For a new point $\mathbf{x}^{\star}$, the $k$-th kernel PC can be obtained by projection $\phi(\mathbf{x}^{\star})$ on the $k$-th eigenvector $\mathbf{v}_k$ of $\mathbf{\Sigma}$.

$$ \phi(\mathbf{x}^{\star})^T \mathbf{v_k} = \sum_{i = 1} w_k^{(i)} \phi(\mathbf{x}^{\star})^T \phi(\mathbf{x}^{(i)}) = \sum_{i = 1} w_k^{(i)} \mathcal{K}(\mathbf{x}^{\star}, \mathbf{x}^{(i)}). $$

Kernel PCA Algorithm

Given a data set $\mathbf{X} \in \mathbb{R}^{M \times N}$ and a kernel function $\mathcal{K}$, kernel PCA can be computed as follows,

1. Compute $K_{ij} = \mathcal{K}(\mathbf{x}^{(i)}, \mathbf{x}^{(j)})$ for all $i,j$.

2. Compute $\mathbf{K}^{\prime} = (\mathbf{I} - \mathbf{1}_M) \mathbf{K} (\mathbf{I} - \mathbf{1}_M)$ where $\mathbf{1}_M$ is an $M \times M$ matrix where every entry is $\frac{1}{M}$. The goal is to zero center data points in the feature space.

3. Compute the $K$ leading eigenvectors $\mathbf{w}_1, \ldots, \mathbf{w}_K$ of $\mathbf{K}^{\prime}$ along with their eigenvalues $M \lambda_1, \ldots, M \lambda_K$.

4. Compute the $k$-th PC of the projected data vector $\mathbf{z} \in \mathbb{R}^{K \times 1}$,

$$ z_k = \sum_{i = 1}^M w_k^{(i)} \mathcal{K}(\mathbf{x}, \mathbf{x}^{(i)}). $$

Summary

Kernel PCA uses the kernel trick to peform PCA in high-dimensional space.
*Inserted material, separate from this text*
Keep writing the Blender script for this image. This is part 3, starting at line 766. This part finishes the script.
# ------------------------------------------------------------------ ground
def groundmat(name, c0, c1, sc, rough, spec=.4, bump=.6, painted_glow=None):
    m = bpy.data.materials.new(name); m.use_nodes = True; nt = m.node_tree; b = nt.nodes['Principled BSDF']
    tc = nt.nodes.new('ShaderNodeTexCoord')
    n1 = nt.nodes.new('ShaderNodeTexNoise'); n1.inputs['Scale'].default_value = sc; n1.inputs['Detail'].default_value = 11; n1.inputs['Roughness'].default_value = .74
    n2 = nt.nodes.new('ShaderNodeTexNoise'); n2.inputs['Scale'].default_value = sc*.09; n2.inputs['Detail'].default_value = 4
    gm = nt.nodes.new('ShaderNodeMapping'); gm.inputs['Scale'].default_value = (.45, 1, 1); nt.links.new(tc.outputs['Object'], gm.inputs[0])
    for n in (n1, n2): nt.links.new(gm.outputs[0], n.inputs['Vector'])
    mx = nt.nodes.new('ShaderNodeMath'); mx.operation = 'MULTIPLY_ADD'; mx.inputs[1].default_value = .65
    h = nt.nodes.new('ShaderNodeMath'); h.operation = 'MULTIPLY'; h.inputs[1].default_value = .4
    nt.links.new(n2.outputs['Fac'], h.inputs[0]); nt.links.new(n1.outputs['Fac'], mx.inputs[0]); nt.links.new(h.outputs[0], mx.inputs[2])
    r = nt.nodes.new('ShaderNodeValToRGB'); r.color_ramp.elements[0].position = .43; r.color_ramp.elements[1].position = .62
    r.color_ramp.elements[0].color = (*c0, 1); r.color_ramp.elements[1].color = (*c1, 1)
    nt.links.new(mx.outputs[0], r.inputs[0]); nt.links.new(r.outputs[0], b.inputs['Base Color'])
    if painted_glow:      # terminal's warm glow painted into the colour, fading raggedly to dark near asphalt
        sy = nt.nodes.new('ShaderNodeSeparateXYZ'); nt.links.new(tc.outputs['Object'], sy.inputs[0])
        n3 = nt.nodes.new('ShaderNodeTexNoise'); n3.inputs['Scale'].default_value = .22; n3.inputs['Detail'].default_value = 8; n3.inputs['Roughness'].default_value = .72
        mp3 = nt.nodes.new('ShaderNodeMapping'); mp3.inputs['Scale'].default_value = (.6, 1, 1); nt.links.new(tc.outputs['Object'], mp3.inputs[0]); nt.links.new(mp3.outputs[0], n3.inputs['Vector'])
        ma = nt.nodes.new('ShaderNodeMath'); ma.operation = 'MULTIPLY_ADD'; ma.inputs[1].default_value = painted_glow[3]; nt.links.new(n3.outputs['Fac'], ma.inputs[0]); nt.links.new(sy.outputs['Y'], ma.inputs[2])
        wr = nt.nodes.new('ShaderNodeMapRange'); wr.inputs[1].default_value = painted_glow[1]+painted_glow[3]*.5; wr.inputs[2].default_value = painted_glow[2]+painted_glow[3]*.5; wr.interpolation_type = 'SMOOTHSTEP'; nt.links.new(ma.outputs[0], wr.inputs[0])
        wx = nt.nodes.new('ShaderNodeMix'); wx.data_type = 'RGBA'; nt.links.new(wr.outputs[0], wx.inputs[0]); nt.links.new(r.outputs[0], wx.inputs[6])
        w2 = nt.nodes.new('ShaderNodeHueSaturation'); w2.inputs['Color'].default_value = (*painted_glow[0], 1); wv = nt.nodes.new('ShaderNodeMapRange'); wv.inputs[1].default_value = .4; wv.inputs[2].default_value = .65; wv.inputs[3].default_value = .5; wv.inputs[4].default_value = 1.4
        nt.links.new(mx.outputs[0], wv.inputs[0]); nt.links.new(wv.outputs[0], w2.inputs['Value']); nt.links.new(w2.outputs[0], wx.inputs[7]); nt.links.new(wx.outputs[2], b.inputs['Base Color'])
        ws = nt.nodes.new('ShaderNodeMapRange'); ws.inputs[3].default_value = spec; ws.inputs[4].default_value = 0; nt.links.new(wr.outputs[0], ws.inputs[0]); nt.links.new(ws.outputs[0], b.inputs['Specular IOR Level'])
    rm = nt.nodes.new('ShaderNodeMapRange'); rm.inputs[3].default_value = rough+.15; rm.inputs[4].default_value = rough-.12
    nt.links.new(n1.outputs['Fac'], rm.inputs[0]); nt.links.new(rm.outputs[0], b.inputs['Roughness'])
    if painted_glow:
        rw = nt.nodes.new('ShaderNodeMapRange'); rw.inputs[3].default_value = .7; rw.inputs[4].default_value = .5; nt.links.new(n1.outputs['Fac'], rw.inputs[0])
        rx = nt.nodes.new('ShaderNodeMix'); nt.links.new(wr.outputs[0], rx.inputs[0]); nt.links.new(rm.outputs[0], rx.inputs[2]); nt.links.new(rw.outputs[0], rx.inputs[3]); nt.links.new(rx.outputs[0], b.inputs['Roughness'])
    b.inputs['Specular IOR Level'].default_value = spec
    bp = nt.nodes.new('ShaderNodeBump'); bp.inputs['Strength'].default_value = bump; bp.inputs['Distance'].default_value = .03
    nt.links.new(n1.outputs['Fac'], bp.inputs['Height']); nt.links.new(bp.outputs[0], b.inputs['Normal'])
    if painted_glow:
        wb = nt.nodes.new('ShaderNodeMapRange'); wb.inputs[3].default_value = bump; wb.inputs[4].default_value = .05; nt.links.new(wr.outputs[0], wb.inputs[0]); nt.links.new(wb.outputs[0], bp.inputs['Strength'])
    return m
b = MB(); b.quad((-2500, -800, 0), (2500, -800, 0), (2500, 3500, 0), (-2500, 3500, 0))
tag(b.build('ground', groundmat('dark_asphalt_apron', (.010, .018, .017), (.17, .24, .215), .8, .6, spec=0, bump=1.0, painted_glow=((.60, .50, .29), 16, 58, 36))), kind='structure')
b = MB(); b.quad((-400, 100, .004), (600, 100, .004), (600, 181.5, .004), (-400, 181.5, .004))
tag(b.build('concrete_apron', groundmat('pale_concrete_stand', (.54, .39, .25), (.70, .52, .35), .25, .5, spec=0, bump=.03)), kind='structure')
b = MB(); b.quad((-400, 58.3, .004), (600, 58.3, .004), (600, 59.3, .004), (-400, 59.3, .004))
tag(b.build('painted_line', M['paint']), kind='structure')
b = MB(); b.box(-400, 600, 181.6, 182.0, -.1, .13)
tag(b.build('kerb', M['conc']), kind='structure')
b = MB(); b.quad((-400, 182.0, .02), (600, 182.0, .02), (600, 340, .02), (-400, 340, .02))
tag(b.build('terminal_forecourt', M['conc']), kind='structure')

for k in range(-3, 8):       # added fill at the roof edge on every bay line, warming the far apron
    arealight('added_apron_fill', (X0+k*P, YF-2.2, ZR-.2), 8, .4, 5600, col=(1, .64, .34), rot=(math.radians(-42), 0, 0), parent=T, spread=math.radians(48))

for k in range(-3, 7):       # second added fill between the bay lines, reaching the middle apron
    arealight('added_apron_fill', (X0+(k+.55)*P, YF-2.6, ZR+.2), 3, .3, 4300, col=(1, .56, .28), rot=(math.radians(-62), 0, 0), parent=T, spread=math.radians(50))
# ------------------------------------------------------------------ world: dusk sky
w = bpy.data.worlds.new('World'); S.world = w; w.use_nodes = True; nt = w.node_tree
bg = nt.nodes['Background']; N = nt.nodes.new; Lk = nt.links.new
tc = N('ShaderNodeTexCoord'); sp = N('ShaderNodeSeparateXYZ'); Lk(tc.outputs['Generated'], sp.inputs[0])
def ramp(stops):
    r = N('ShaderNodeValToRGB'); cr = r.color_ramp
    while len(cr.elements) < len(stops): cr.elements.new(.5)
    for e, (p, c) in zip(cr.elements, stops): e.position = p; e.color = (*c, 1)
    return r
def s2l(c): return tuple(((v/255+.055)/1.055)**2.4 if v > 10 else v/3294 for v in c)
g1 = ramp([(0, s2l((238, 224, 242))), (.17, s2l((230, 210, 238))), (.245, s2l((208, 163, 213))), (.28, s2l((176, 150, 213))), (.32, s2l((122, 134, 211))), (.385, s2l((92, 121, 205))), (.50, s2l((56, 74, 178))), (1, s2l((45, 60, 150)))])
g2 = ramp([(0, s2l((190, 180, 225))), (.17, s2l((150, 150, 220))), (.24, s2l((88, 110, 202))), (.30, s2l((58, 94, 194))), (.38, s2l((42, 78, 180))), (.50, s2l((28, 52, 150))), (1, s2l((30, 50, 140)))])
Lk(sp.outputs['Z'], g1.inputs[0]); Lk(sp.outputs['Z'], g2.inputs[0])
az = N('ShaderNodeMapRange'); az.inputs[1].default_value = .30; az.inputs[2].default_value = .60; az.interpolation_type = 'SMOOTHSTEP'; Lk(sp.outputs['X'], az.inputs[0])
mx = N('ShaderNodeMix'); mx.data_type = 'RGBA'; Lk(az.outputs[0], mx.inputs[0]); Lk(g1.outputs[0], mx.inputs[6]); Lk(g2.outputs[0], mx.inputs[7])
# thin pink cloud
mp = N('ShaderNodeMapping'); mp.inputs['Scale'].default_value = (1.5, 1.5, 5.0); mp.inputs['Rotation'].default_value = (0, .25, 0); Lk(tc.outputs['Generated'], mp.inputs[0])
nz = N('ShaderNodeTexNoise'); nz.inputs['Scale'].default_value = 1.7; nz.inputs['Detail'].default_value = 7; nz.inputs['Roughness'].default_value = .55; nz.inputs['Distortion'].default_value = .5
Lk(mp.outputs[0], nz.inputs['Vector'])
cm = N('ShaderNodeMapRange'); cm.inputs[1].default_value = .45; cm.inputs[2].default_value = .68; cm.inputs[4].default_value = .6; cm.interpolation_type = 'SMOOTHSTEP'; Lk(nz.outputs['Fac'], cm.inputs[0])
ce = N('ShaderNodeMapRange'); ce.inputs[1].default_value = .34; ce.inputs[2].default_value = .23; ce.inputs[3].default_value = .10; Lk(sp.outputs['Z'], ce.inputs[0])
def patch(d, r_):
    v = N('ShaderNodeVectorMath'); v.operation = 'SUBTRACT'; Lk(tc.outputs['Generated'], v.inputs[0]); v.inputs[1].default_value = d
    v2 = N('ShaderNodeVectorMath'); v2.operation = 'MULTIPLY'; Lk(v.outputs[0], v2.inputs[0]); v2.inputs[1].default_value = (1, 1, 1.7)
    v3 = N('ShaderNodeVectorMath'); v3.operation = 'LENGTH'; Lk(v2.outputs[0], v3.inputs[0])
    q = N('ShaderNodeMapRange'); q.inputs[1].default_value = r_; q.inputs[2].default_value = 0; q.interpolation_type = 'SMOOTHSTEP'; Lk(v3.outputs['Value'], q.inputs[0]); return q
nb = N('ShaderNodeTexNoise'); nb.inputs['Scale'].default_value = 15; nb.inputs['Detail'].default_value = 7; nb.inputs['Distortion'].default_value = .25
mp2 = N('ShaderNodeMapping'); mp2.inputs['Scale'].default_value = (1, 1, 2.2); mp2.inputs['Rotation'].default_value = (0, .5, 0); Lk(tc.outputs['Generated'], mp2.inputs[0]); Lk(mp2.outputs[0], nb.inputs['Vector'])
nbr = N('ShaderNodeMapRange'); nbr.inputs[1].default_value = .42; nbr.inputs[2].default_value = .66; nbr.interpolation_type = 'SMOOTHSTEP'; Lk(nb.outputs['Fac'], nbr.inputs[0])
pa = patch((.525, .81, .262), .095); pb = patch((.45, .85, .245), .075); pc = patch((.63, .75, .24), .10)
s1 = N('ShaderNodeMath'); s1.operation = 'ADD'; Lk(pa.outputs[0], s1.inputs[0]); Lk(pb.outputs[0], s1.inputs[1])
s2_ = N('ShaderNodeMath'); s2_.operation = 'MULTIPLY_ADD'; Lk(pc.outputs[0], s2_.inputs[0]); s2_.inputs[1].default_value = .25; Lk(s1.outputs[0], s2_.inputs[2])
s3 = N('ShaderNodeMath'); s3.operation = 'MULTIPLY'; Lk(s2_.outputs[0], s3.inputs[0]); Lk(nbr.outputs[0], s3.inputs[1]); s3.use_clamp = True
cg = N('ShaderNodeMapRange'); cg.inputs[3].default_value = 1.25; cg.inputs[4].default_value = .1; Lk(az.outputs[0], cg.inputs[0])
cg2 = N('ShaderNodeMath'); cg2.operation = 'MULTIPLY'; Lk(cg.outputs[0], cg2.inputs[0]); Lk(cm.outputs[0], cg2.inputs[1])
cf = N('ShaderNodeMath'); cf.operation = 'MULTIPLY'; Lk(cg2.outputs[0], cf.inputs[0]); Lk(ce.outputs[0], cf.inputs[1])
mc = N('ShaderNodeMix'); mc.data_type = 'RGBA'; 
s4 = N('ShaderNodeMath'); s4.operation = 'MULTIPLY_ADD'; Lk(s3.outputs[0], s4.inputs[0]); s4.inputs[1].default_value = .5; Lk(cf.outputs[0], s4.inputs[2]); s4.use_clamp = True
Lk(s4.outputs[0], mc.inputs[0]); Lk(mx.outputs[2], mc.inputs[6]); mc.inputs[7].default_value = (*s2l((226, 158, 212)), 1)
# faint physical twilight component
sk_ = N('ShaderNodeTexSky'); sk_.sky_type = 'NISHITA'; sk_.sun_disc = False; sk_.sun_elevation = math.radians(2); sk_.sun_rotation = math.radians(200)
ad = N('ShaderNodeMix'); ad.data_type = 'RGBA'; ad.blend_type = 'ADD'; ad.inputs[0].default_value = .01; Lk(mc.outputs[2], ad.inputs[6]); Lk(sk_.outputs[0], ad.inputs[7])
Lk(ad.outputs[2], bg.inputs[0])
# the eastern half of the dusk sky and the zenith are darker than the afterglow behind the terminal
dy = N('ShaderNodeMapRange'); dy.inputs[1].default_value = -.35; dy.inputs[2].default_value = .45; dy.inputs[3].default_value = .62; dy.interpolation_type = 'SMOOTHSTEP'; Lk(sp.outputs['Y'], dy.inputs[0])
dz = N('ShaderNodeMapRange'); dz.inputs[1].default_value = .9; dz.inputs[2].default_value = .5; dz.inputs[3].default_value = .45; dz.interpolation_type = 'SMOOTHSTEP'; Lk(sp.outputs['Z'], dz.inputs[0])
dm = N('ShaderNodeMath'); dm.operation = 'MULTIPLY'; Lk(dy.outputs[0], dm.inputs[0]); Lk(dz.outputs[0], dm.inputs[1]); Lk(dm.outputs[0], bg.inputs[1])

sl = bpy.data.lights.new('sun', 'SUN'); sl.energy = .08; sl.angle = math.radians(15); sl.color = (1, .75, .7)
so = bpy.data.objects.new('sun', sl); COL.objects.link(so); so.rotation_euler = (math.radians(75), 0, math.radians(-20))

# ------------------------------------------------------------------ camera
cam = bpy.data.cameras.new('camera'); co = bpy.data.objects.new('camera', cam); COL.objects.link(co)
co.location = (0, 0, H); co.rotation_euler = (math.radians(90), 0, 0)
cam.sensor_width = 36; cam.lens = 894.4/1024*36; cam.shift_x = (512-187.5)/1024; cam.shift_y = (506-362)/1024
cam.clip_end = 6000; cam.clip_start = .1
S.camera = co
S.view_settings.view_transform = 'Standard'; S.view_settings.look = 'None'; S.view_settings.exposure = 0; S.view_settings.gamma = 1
• Coeffcients are based on a non-linear projection of the data.
• The type of projection is based on the kernel function selected.

Using RBF kernel, KPCA can split the data into clusters.

Kernel PCA can provide an effective pre-processing step for clustering methods as well as linear classification and regression methods.

However, exact compuation of kernel PCA can be expensive because the size of the matrix to be decomposed is $M \times M$.